◆ **WRITTEN INSTRUCTION**
Reproduce exactly the lines below, from the first one through the line containing "scn.camera = cam", and omit any pictures.

◆ **GIVEN MATERIAL**
■ ■ ■ ■ ■ ■ ■

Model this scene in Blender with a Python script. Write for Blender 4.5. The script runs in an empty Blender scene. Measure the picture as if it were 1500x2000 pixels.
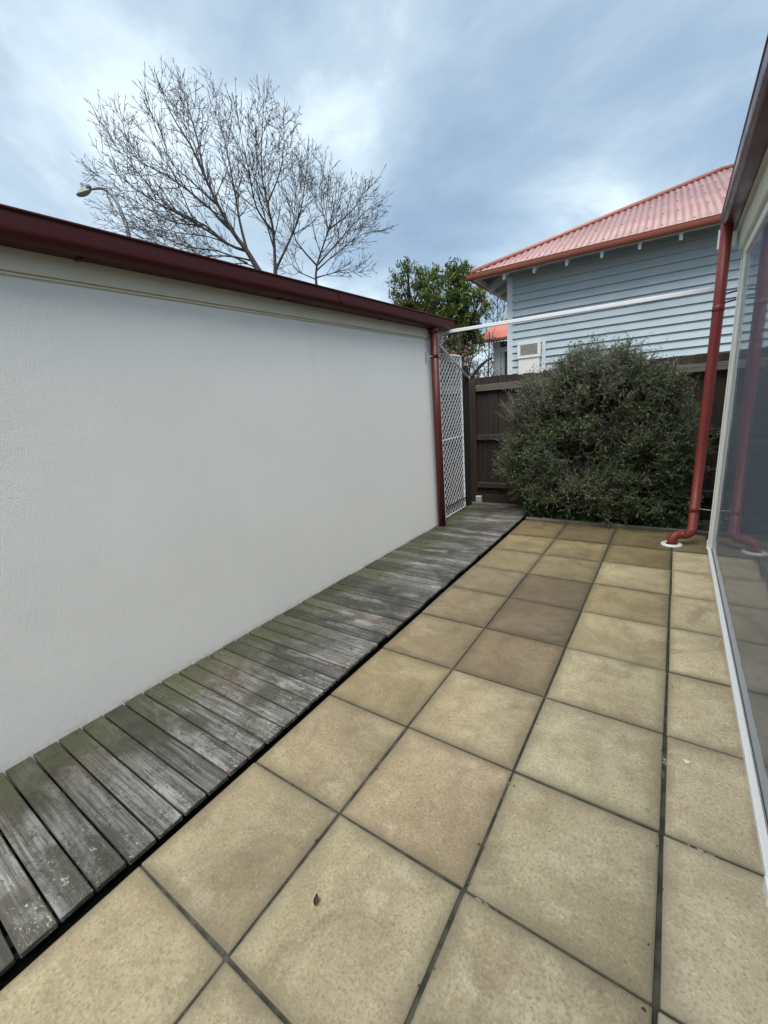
import bpy, bmesh, math, random
import numpy as np
from mathutils import Vector, Matrix
random.seed(7)
rng = np.random.default_rng(7)
R = math.radians
scn = bpy.context.scene
col = scn.collection

# ------------------------------------------------------------------ camera
cam_d = bpy.data.cameras.new('camera'); cam = bpy.data.objects.new('camera', cam_d); col.objects.link(cam)
YAW, PITCH, ROLL = 0.6106, -0.2478, -0.0796
f = Vector((-math.sin(YAW)*math.cos(PITCH), math.cos(YAW)*math.cos(PITCH), math.sin(PITCH)))
r0 = Vector((math.cos(YAW), math.sin(YAW), 0)); u0 = r0.cross(f)
rt = math.cos(ROLL)*r0 + math.sin(ROLL)*u0; up = -math.sin(ROLL)*r0 + math.cos(ROLL)*u0
CAM = Vector((0.9315, -0.3867, 1.4719))
cam.matrix_world = Matrix(((rt.x, up.x, -f.x, CAM.x), (rt.y, up.y, -f.y, CAM.y), (rt.z, up.z, -f.z, CAM.z), (0, 0, 0, 1)))
cam_d.sensor_fit = 'VERTICAL'; cam_d.sensor_height = 24.0; cam_d.lens = 24*820.35/2000
cam_d.clip_start = 0.02; cam_d.clip_end = 2000
scn.camera = cam

# ------------------------------------------------------------------ sky, sun, exposure
SUN_DIR = Vector((0.12, -0.40, 0.90)).normalized()
world = bpy.data.worlds.new('World'); scn.world = world; world.use_nodes = True
wn, wl = world.node_tree.nodes, world.node_tree.links
wn.clear()
def wnode(t, **k):
    n = wn.new(t)
    for a, b in k.items(): setattr(n, a, b)
    return n
w_out = wnode('ShaderNodeOutputWorld')
w_mix = wnode('ShaderNodeMixShader'); w_mix.inputs[0].default_value = 0.90
sky = wnode('ShaderNodeTexSky', sky_type='NISHITA', sun_disc=False)
sky.sun_elevation = math.asin(SUN_DIR.z); sky.sun_rotation = math.atan2(SUN_DIR.x, SUN_DIR.y)
bg1 = wnode('ShaderNodeBackground'); bg1.inputs[1].default_value = 0.08
bg2 = wnode('ShaderNodeBackground'); bg2.inputs[1].default_value = 0.455
tc = wnode('ShaderNodeTexCoord')
sep = wnode('ShaderNodeSeparateXYZ')
wl.new(tc.outputs['Generated'], sep.inputs[0])
zm = wnode('ShaderNodeMath', operation='MAXIMUM'); zm.inputs[1].default_value = 0.0
wl.new(sep.outputs[2], zm.inputs[0])
za = wnode('ShaderNodeMath', operation='ADD'); za.inputs[1].default_value = 0.30
wl.new(zm.outputs[0], za.inputs[0])
dx = wnode('ShaderNodeMath', operation='DIVIDE'); dy = wnode('ShaderNodeMath', operation='DIVIDE')
wl.new(sep.outputs[0], dx.inputs[0]); wl.new(za.outputs[0], dx.inputs[1])
wl.new(sep.outputs[1], dy.inputs[0]); wl.new(za.outputs[0], dy.inputs[1])
cmb = wnode('ShaderNodeCombineXYZ'); wl.new(dx.outputs[0], cmb.inputs[0]); wl.new(dy.outputs[0], cmb.inputs[1])
cmb.inputs[2].default_value = 3.1
SKY_OFF = (9.99, 13.8, -4.82)
mp = wnode('ShaderNodeMapping'); mp.inputs['Location'].default_value = SKY_OFF
wl.new(cmb.outputs[0], mp.inputs[0])
n1 = wnode('ShaderNodeTexNoise'); n1.inputs['Scale'].default_value = 1.15; n1.inputs['Detail'].default_value = 9; n1.inputs['Roughness'].default_value = 0.56; n1.inputs['Distortion'].default_value = 0.3
wl.new(mp.outputs[0], n1.inputs['Vector'])
ramp = wnode('ShaderNodeValToRGB'); wl.new(n1.outputs['Fac'], ramp.inputs[0])
el = ramp.color_ramp.elements
el[0].position = 0.33; el[0].color = (0.175, 0.25, 0.345, 1)
el[1].position = 0.74; el[1].color = (0.70, 0.745, 0.77, 1)
e = el.new(0.46); e.color = (0.245, 0.33, 0.42, 1)
e = el.new(0.55); e.color = (0.35, 0.435, 0.505, 1)
e = el.new(0.63); e.color = (0.53, 0.62, 0.68, 1)
wl.new(ramp.outputs[0], bg2.inputs[0]); wl.new(sky.outputs[0], bg1.inputs[0])
wl.new(bg1.outputs[0], w_mix.inputs[1]); wl.new(bg2.outputs[0], w_mix.inputs[2]); wl.new(w_mix.outputs[0], w_out.inputs[0])

sd = bpy.data.lights.new('sun', 'SUN'); sd.energy = 1.5; sd.angle = R(55); sd.color = (1.0, 0.965, 0.91)
sun = bpy.data.objects.new('sun', sd); col.objects.link(sun)
sun.rotation_euler = SUN_DIR.to_track_quat('Z', 'Y').to_euler()
vs = scn.view_settings
vs.view_transform = 'Standard'; vs.look = 'None'; vs.gamma = 1; vs.use_curve_mapping = False; vs.exposure = 1.90

# ------------------------------------------------------------------ material helpers
class NT:
    def __init__(s, name):
        s.m = bpy.data.materials.new(name); s.m.use_nodes = True
        s.n, s.l = s.m.node_tree.nodes, s.m.node_tree.links
        s.b = s.n['Principled BSDF']
    def new(s, t, **k):
        n = s.n.new(t)
        for a, b in k.items(): setattr(n, a, b)
        return n
    def link(s, a, b): s.l.new(a, b)
    def set(s, sock, v):
        if hasattr(v, 'links') or hasattr(v, 'is_linked'): s.l.new(v, sock)
        else: sock.default_value = v
    def noise(s, vec, scale, detail=4, rough=0.55, dist=0.0):
        n = s.new('ShaderNodeTexNoise'); n.inputs['Scale'].default_value = scale; n.inputs['Detail'].default_value = detail
        n.inputs['Roughness'].default_value = rough; n.inputs['Distortion'].default_value = dist
        if vec is not None: s.link(vec, n.inputs['Vector'])
        return n.outputs['Fac']
    def math(s, op, a, b=0.0, c=None, clamp=False):
        n = s.new('ShaderNodeMath', operation=op, use_clamp=clamp); s.set(n.inputs[0], a); s.set(n.inputs[1], b)
        if c is not None: s.set(n.inputs[2], c)
        return n.outputs[0]
    def step(s, v, lo, hi, o0=0.0, o1=1.0):
        n = s.new('ShaderNodeMapRange', interpolation_type='SMOOTHSTEP'); s.set(n.inputs[0], v)
        n.inputs[1].default_value = lo; n.inputs[2].default_value = hi; n.inputs[3].default_value = o0; n.inputs[4].default_value = o1
        return n.outputs[0]
    def mix(s, fac, a, b, blend='MIX'):
        n = s.new('ShaderNodeMix', data_type='RGBA', blend_type=blend)
        s.set(n.inputs[0], fac)
        for k, v in ((6, a), (7, b)):
            if isinstance(v, tuple): n.inputs[k].default_value = (*v[:3], 1)
            else: s.link(v, n.inputs[k])
        return n.outputs[2]
    def mapping(s, vec, scale=(1, 1, 1), loc=(0, 0, 0)):
        n = s.new('ShaderNodeMapping'); s.link(vec, n.inputs[0]); n.inputs['Scale'].default_value = scale; n.inputs['Location'].default_value = loc
        return n.outputs[0]
    def bump(s, h, strength=0.3, dist=0.01):
        n = s.new('ShaderNodeBump'); n.inputs['Strength'].default_value = strength; n.inputs['Distance'].default_value = dist
        s.link(h, n.inputs['Height']); s.link(n.outputs[0], s.b.inputs['Normal'])
    def coord(s, which='Object'): return s.new('ShaderNodeTexCoord').outputs[which]
    def pos(s): return s.new('ShaderNodeNewGeometry').outputs['Position']
    def rand(s): return s.new('ShaderNodeObjectInfo').outputs['Random']
    def objcol(s): return s.new('ShaderNodeObjectInfo').outputs['Color']
    def attr(s, name): return s.new('ShaderNodeAttribute', attribute_name=name).outputs['Fac']
    def vecadd(s, a, b):
        n = s.new('ShaderNodeVectorMath', operation='ADD'); s.link(a, n.inputs[0]); s.link(b, n.inputs[1]); return n.outputs[0]
    def offset_by_rand(s, vec, k=37.0):
        r = s.rand(); c = s.new('ShaderNodeCombineXYZ')
        s.link(s.math('MULTIPLY', r, k), c.inputs[0]); s.link(s.math('MULTIPLY', r, k*1.7), c.inputs[1]); s.link(s.math('MULTIPLY', r, k*0.6), c.inputs[2])
        return s.vecadd(vec, c.outputs[0])
    def fin(s, colr, rough=0.6, spec=None, metal=None):
        if isinstance(colr, tuple): s.b.inputs['Base Color'].default_value = (*colr[:3], 1)
        else: s.link(colr, s.b.inputs['Base Color'])
        s.set(s.b.inputs['Roughness'], rough)
        if spec is not None: s.b.inputs['Specular IOR Level'].default_value = spec
        if metal is not None: s.b.inputs['Metallic'].default_value = metal
        return s.m

def painted(name, c, rough=0.45, dirt=0.25, dirtc=(0.12, 0.10, 0.08), scale=3.0, bump=0.05, spec=None):
    t = NT(name); p = t.pos()
    n = t.noise(p, scale, 6, 0.65); n2 = t.noise(p, scale*14, 4, 0.6)
    k = t.math('MULTIPLY', t.step(n, 0.45, 0.75), dirt)
    cc = t.mix(k, c, dirtc)
    cc = t.mix(t.math('MULTIPLY', t.step(n2, 0.5, 0.75), dirt*0.5), cc, dirtc)
    t.bump(n2, bump, 0.004)
    return t.fin(cc, t.step(n, 0.3, 0.7, rough-0.08, rough+0.12), spec)

M = {}
# stucco wall
t = NT('stucco'); p = t.pos()
g = t.noise(p, 150, 4, 0.65); g2 = t.noise(p, 420, 2, 0.5); big = t.noise(p, 1.3, 4, 0.6)
c = t.mix(t.step(big, 0.35, 0.7), (0.81, 0.81, 0.785), (0.845, 0.845, 0.82))
c = t.mix(t.math('MULTIPLY', t.step(g, 0.55, 0.8), 0.25), c, (0.55, 0.53, 0.48))
z = t.new('ShaderNodeSeparateXYZ'); t.link(p, z.inputs[0])
splash = t.math('MULTIPLY', t.step(z.outputs[2], 0.05, 0.01), t.step(t.noise(p, 30, 4), 0.35, 0.7))
c = t.mix(t.math('MULTIPLY', splash, 0.35), c, (0.38, 0.37, 0.30))
drip = t.math('MULTIPLY', t.step(t.noise(t.mapping(p, (9, 9, 0.5)), 1.0, 5, 0.65), 0.56, 0.75), t.step(z.outputs[2], 1.2, 2.2))
c = t.mix(t.math('MULTIPLY', drip, 0.14), c, (0.42, 0.40, 0.34))
rip = t.math('MULTIPLY', t.noise(p, 11, 3, 0.5), 0.55)
t.bump(t.math('ADD', rip, t.math('ADD', g, t.math('MULTIPLY', g2, 0.5))), 0.6, 0.006)
M['stucco'] = t.fin(c, 0.85)
M['cream'] = painted('cream_paint', (0.62, 0.59, 0.47), 0.5, 0.18, (0.35, 0.32, 0.24))
M['cream_frame'] = painted('cream_frame_paint', (0.86, 0.85, 0.77), 0.42, 0.12, (0.40, 0.37, 0.28))
M['soffit'] = painted('soffit_paint', (0.50, 0.47, 0.41), 0.6, 0.2, (0.3, 0.27, 0.22))
M['white_sill'] = painted('white_sill_paint', (0.86, 0.86, 0.84), 0.4, 0.10, (0.5, 0.47, 0.4))
M['dark_red'] = painted('dark_red_steel', (0.055, 0.0065, 0.0062), 0.46, 0.22, (0.055, 0.012, 0.012), 2.2, 0.05, 0.28)
M['pipe_red'] = painted('red_pipe_paint', (0.080, 0.011, 0.010), 0.45, 0.25, (0.10, 0.022, 0.02), 3.0)
M['pipe_orange'] = painted('orange_red_pipe_paint', (0.225, 0.032, 0.025), 0.42, 0.3, (0.16, 0.045, 0.04), 3.0)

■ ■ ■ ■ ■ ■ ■

◆ **RESULT**
Model this scene in Blender with a Python script. Write for Blender 4.5. The script runs in an empty Blender scene. Measure the picture as if it were 1500x2000 pixels.
import bpy, bmesh, math, random
import numpy as np
from mathutils import Vector, Matrix
random.seed(7)
rng = np.random.default_rng(7)
R = math.radians
scn = bpy.context.scene
col = scn.collection

# ------------------------------------------------------------------ camera
cam_d = bpy.data.cameras.new('camera'); cam = bpy.data.objects.new('camera', cam_d); col.objects.link(cam)
YAW, PITCH, ROLL = 0.6106, -0.2478, -0.0796
f = Vector((-math.sin(YAW)*math.cos(PITCH), math.cos(YAW)*math.cos(PITCH), math.sin(PITCH)))
r0 = Vector((math.cos(YAW), math.sin(YAW), 0)); u0 = r0.cross(f)
rt = math.cos(ROLL)*r0 + math.sin(ROLL)*u0; up = -math.sin(ROLL)*r0 + math.cos(ROLL)*u0
CAM = Vector((0.9315, -0.3867, 1.4719))
cam.matrix_world = Matrix(((rt.x, up.x, -f.x, CAM.x), (rt.y, up.y, -f.y, CAM.y), (rt.z, up.z, -f.z, CAM.z), (0, 0, 0, 1)))
cam_d.sensor_fit = 'VERTICAL'; cam_d.sensor_height = 24.0; cam_d.lens = 24*820.35/2000
cam_d.clip_start = 0.02; cam_d.clip_end = 2000
scn.camera = cam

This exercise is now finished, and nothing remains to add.